Exercise instructions — Note each line that includes the word "this". Copy those lines.

━━━ Input rows

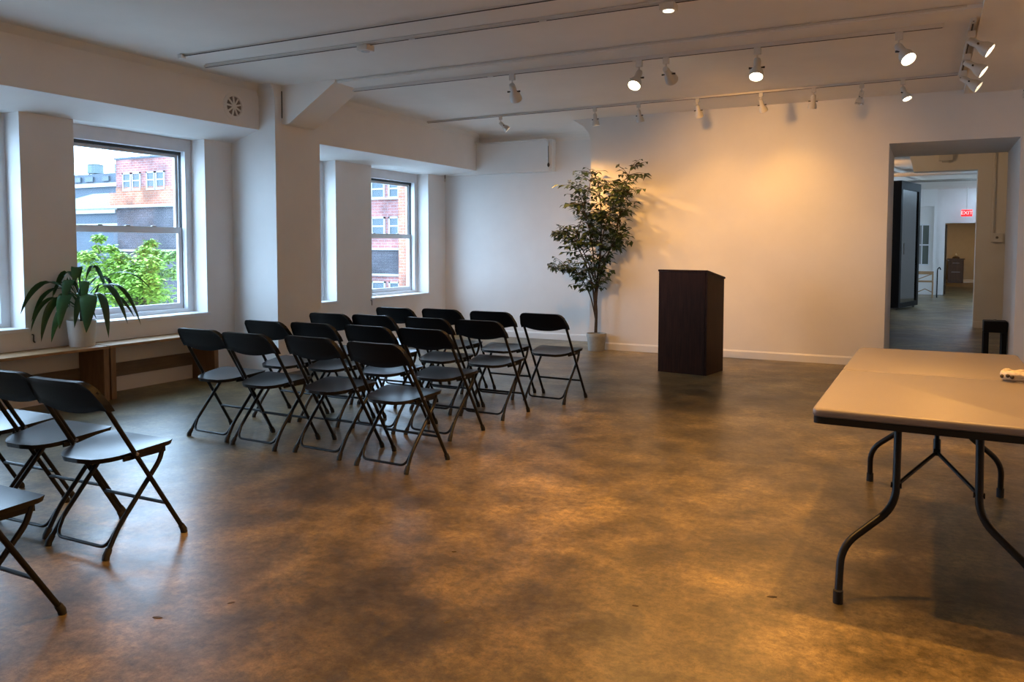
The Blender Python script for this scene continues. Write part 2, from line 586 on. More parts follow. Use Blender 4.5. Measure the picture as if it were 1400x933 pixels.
# ------------------------------------------------------------------ windows
def window(n, y0, y1, z0, z1):
    """double-hung sash window set back in its recess"""
    fx0, fx1 = -7.32, -7.16
    root = MB()
    j = 0.075
    root.box(fx0, fx1, y0, y0+j, z0, z1).box(fx0, fx1, y1-j, y1, z0, z1)
    root.box(fx0, fx1, y0+j, y1-j, z1-0.12, z1).box(fx0, fx1, y0+j, y1-j, z0, z0+0.04)
    o = struct(root.build('window_%d' % n, M['frame']))
    o['label'] = 'white double-hung sash window in a deep recess'
    a, c, bot, top = y0+j, y1-j, z0+0.04, z1-0.12
    k = MB()
    for t in (a, c-0.016):
        k.box(fx1-0.05, fx1+0.012, t, t+0.016, bot, top)
    k.box(fx1-0.05, fx1+0.012, a, c, top-0.016, top)
    k.build('stop_bead', M['frame'], o)
    k = MB()
    k.box(-7.30, fx1-0.05, a, c, top-0.045, top).box(-7.25, fx1-0.05, a, a+0.02, bot, top).box(-7.25, fx1-0.05, c-0.02, c, bot, top)
    k.build('sash_track', M['dark_track'], o)
    mid = (bot+top)/2-0.005

    def sash(xa, xb, za, zb, st, br, tr):
        k = MB()
        k.box(xa, xb, a+0.02, a+0.02+st, za, zb).box(xa, xb, c-0.02-st, c-0.02, za, zb)
        k.box(xa, xb, a+0.02+st, c-0.02-st, za, za+br).box(xa, xb, a+0.02+st, c-0.02-st, zb-tr, zb)
        s = k.build('sash', M['frame'], o)
        g = MB()
        g.box((xa+xb)/2-0.002, (xa+xb)/2+0.002, a+0.02+st, c-0.02-st, za+br, zb-tr)
        g.build('pane', M['glass'], s)
        return s
    sash(-7.29, -7.255, mid-0.02, top-0.045, 0.04, 0.03, 0.03)
    s = sash(-7.25, -7.215, bot, mid+0.03, 0.045, 0.06, 0.065)
    for f in (0.27, 0.5, 0.73):
        k = MB()
        yy = a+(c-a)*f
        k.box(-7.25, -7.22, yy-0.025, yy+0.025, mid+0.03, mid+0.042, bevel=0.004)
        k.build('sash_lock', M['metal'], s)
    k = MB()
    k.box(fx1-0.02, XW+0.02, y0-0.03, y1+0.03, z0-0.035, z0-0.001, bevel=0.006)
    k.build('sill', M['frame'], o)


for i, wd in enumerate(WINS):
    window(i+1, *wd)

# ------------------------------------------------------------------ rooms beyond the doorway
YI, YF = 16.18, 27.0
b = MB()
b.box(-3.1, 1.4, YT, YF, 3.12, 3.3)
struct(b.build('ceiling_hall', M['ceil']))
b = MB()
b.box(1.18, 1.38, YT, YI, 0, 3.12)
b.box(1.6, 1.8, YI, YF, 0, 3.12)
b.box(1.38, 1.6, YI-0.1, YI+0.3, 0, 3.12)
struct(b.build('wall_hall_right', M['wall']))
b = MB()
b.box(-3.1, -2.9, YT, YF, 0, 3.12)
b.box(-2.9, -0.435, YT, YT+0.02, 0, 3.12)
struct(b.build('wall_hall_left', M['wall']))
b = MB()
b.box(0.727, 1.6, YI, YI+0.3, 0, 3.12)
b.prism([(-0.36, 3.12), (-0.27, 2.755), (0.727, 2.755), (0.727, 3.12)], 1, YI, YI+0.3)
wi = struct(b.build('wall_hall_inner', M['wall']))
baseboard('baseboard_hall', [(0.727, YI), (1.18, YI)], 0.12)
# far wall with a window and the doorway to the end room
b = MB()
b.box(-3.1, -0.36, YF, YF+0.2, 0, 3.12)
b.box(-0.36, 0.03, YF, YF+0.2, 0, 0.87).box(-0.36, 0.03, YF, YF+0.2, 2.10, 3.12)
b.box(0.03, 0.42, YF, YF+0.2, 0, 3.12)
b.box(0.42, 1.24, YF, YF+0.2, 2.12, 3.12)
b.box(1.24, 1.8, YF, YF+0.2, 0, 3.12)
struct(b.build('wall_far', M['wall']))
b = MB()
b.box(-3.1, 0.20, YF-0.14, YF, 2.62, 3.12)
b.box(0.12, 0.20, YF-0.14, YF, 0, 2.62)
struct(b.build('trim_1', M['trim']))
b = MB()
b.box(-0.36, -0.33, YF-0.03, YF+0.06, 0.87, 2.10).box(0.0, 0.03, YF-0.03, YF+0.06, 0.87, 2.10)
b.box(-0.33, 0.0, YF-0.03, YF+0.06, 2.06, 2.10).box(-0.33, 0.0, YF-0.03, YF+0.06, 0.87, 0.91).box(-0.33, 0.0, YF-0.02, YF+0.04, 1.46, 1.50)
b.box(-0.19, -0.16, YF-0.02, YF+0.04, 0.91, 2.06)
w6 = struct(b.build('window_6', M['frame']))
b = MB()
b.box(-0.33, -0.19, YF+0.01, YF+0.02, 0.91, 2.06)
b.build('pane', M['far_white'], w6)
b = MB()
b.box(-0.16, 0.0, YF+0.01, YF+0.02, 0.91, 2.06)
b.build('pane', M['roof_grey'], w6)
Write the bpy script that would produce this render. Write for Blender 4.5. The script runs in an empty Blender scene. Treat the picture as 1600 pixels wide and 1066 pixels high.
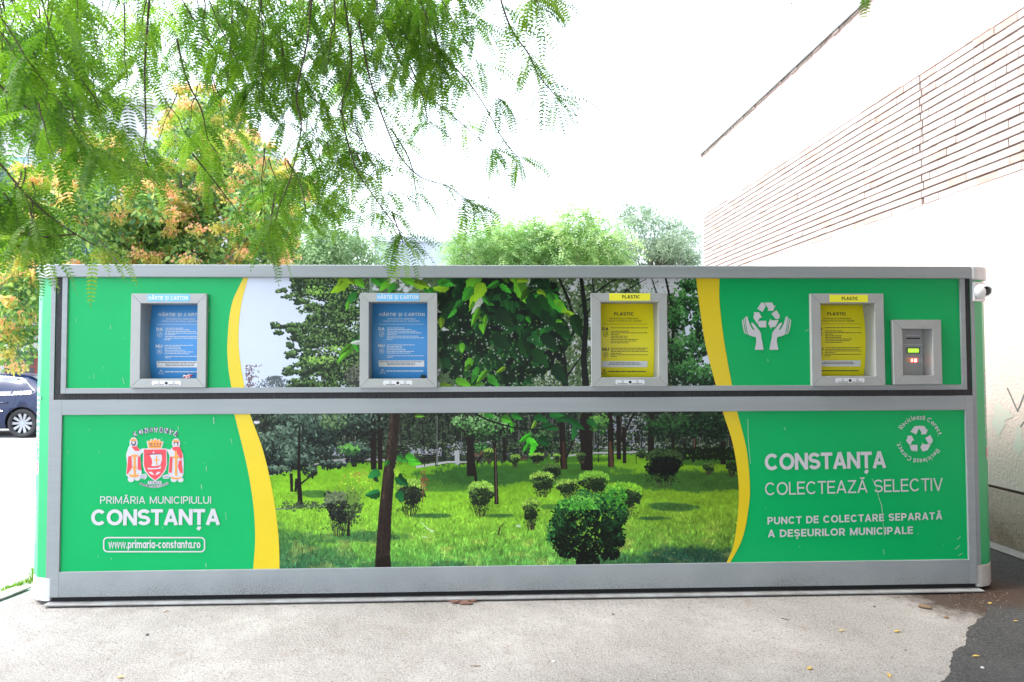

━━━━━━

Exercise output —
The Blender Python script for this scene continues. Write part 2, from line 586 on. More parts follow. Use Blender 4.5. Measure the picture as if it were 1400x933 pixels.
Write the bpy script that would produce this render. Write for Blender 4.5. The script runs in an empty Blender scene. Treat the picture as 1600 pixels wide and 1066 pixels high.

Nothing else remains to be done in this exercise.